Haroldo Corrêa Rocha, secretário-executivo da Secretaria de Educação de São Paulo, rechaça a ideia de que o Estado não reconhece a violência contra professores como um problema, mas admite que os projetos apresentados até hoje não foram suficientes para melhorar o ambiente nas escolas. “Quem afirma que o Estado não reconhece e não age contra a violência não conhece o ROE e o professor mediador. Há ações, sim. O que podemos dizer é que não estão sendo suficientes. Especialmente após o impacto de Suzano, nós vamos rever nossos protocolos para que a escola tenha um clima bom”, aponta o secretário.
Rocha foi secretário da Educação no Espírito Santo e aceitou o convite para a pasta feito por Rossieli Soares, secretário da Educação de São Paulo e ex-ministro da Educação do governo Michel Temer. A decisão teve o apoio do atual governador João Doria (PSDB). “Estamos na fase adiantada de um convênio com a Unesp (Universidade Estadual Paulista Júlio de Mesquita Filho) para fazer um diagnóstico escola por escola. Vamos implantar método de melhoria do clima escolar”, afirma o secretário.
De acordo com Rocha, serão elaborados questionários, em parceria com o núcleo de estudos da universidade, aos gestores, professores, alunos e familiares ainda neste ano. Após as respostas serem tabuladas, o governo terá um diagnóstico das necessidades de cada escola, que receberão auxílio para administrar esses problemas a partir do ano que vem. O secretário não estipulou nenhuma data para a implementação do projeto. “É muito importante que famílias tenham aproximação da escola. A orientação é olhar para familiar como parceiras. Para formar um bom cidadão precisamos da família e da escola. Não podemos brigar ou só falar com os pais em caso de conflito. A família é imprescindível”, diz.
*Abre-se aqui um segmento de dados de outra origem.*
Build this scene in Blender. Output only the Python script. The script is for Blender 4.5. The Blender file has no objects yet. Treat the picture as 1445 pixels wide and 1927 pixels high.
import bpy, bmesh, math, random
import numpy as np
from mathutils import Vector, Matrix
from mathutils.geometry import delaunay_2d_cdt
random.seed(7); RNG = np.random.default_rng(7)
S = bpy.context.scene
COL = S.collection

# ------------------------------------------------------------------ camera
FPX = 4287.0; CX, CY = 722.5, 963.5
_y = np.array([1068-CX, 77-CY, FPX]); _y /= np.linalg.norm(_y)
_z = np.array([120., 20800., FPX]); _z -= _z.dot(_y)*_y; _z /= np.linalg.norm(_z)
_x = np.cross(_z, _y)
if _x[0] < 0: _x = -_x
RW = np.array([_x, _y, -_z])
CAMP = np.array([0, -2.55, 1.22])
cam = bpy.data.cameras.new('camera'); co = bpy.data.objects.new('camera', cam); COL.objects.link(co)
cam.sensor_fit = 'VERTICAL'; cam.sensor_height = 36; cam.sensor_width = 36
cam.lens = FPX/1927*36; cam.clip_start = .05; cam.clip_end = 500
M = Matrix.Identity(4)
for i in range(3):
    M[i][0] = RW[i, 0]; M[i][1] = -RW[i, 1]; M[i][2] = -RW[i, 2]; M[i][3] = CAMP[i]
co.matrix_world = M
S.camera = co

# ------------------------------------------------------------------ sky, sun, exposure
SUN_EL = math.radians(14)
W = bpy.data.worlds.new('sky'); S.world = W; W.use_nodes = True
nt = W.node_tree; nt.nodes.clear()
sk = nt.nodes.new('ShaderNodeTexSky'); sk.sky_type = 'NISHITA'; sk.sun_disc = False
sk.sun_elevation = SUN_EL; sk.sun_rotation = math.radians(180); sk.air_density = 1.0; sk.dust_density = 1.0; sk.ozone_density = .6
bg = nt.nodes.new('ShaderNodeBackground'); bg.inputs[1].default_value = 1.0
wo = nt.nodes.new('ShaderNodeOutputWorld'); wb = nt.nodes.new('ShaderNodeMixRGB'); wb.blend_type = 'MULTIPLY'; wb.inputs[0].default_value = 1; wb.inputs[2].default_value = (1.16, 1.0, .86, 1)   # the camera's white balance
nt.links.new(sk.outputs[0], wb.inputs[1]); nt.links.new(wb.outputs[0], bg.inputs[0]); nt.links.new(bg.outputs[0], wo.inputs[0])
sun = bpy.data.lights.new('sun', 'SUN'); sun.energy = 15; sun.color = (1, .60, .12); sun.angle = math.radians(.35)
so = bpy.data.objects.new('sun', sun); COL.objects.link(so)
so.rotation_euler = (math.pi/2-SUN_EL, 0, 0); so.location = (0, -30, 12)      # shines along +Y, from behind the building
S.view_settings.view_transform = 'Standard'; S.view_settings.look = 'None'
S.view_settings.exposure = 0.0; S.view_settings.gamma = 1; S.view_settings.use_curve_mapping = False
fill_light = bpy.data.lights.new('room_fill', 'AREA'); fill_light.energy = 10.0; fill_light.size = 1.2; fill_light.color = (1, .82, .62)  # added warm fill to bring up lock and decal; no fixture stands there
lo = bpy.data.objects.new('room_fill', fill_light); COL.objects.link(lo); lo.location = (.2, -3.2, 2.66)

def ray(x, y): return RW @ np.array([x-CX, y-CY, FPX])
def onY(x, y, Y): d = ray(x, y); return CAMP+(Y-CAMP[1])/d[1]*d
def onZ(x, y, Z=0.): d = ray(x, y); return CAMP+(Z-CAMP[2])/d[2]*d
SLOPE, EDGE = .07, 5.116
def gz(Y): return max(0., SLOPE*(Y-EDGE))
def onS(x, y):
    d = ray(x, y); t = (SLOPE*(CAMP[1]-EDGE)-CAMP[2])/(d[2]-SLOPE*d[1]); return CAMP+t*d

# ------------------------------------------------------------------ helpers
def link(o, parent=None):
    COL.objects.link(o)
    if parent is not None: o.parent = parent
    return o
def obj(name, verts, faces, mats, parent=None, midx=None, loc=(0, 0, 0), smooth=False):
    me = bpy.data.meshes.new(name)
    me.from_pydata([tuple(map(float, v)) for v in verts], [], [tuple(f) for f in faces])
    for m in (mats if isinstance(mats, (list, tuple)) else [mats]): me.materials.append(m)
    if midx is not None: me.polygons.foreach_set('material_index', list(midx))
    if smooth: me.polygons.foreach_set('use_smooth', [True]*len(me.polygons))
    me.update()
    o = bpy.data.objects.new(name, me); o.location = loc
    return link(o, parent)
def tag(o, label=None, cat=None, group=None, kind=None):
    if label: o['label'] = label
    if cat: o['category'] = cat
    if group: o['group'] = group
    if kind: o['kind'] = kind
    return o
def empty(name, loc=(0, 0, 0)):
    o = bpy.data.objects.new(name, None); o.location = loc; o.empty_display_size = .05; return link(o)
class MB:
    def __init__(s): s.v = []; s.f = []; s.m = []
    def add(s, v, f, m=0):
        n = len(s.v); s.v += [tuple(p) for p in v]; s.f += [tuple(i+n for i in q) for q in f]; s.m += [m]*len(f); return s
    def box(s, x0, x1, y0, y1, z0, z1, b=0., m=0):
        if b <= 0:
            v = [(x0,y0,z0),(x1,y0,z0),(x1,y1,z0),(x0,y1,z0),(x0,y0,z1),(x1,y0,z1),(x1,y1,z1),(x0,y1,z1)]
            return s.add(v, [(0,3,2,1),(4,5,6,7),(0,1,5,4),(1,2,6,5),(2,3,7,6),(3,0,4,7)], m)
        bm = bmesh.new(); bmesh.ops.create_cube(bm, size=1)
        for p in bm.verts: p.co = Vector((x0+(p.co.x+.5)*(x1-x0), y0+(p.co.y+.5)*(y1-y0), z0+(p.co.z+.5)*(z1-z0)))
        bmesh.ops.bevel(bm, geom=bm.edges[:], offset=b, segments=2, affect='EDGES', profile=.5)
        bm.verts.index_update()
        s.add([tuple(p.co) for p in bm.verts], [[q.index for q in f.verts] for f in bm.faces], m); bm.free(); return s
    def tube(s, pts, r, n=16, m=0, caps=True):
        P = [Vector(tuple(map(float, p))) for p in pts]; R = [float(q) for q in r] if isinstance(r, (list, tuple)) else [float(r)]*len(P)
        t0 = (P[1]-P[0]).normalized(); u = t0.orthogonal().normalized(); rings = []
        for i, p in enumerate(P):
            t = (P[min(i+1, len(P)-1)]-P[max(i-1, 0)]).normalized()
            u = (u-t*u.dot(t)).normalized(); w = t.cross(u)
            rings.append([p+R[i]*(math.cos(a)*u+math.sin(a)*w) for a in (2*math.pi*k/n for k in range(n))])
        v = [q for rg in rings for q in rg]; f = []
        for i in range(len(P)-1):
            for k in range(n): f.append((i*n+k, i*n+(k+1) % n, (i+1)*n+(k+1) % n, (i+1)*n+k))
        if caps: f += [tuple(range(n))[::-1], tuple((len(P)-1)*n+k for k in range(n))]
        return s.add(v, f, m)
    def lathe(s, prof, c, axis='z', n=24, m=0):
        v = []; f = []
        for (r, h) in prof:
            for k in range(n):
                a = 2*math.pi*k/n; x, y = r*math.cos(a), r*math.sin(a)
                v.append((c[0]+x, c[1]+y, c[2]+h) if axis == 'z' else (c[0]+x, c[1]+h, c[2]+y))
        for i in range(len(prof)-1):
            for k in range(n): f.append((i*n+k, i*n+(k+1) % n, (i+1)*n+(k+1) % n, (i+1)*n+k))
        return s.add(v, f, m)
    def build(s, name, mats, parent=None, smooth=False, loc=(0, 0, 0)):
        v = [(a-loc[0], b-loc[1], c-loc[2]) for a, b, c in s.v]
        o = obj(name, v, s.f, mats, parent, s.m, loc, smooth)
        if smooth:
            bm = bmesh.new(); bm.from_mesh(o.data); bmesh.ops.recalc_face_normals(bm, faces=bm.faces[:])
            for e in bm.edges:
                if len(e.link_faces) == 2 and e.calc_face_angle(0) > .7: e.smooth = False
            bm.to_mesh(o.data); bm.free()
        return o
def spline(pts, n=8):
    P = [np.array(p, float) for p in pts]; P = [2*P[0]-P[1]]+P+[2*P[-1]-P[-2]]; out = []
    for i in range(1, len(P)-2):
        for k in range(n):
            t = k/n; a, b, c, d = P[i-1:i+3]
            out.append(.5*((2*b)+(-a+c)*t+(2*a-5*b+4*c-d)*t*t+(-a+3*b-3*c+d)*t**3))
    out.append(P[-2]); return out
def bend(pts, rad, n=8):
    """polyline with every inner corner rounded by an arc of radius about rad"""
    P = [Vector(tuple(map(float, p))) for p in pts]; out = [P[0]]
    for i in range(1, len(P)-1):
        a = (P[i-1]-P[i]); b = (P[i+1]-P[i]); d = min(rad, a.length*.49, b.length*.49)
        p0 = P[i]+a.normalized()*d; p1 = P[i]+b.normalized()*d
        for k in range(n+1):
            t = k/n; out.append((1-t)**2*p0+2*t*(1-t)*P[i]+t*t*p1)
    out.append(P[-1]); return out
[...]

Sobre projetos de alocar PMs dentro das escolas e armar os professores, o secretário é enfático. “Deus me livre. Isso não está na nossa agenda. A ideia de armar o professor é absurda. Escola é educar para autonomia. Para que crianças e jovens tenham condições de lidar com suas emoções e não agredir os outros. Não é a polícia que vai resolver isso.”.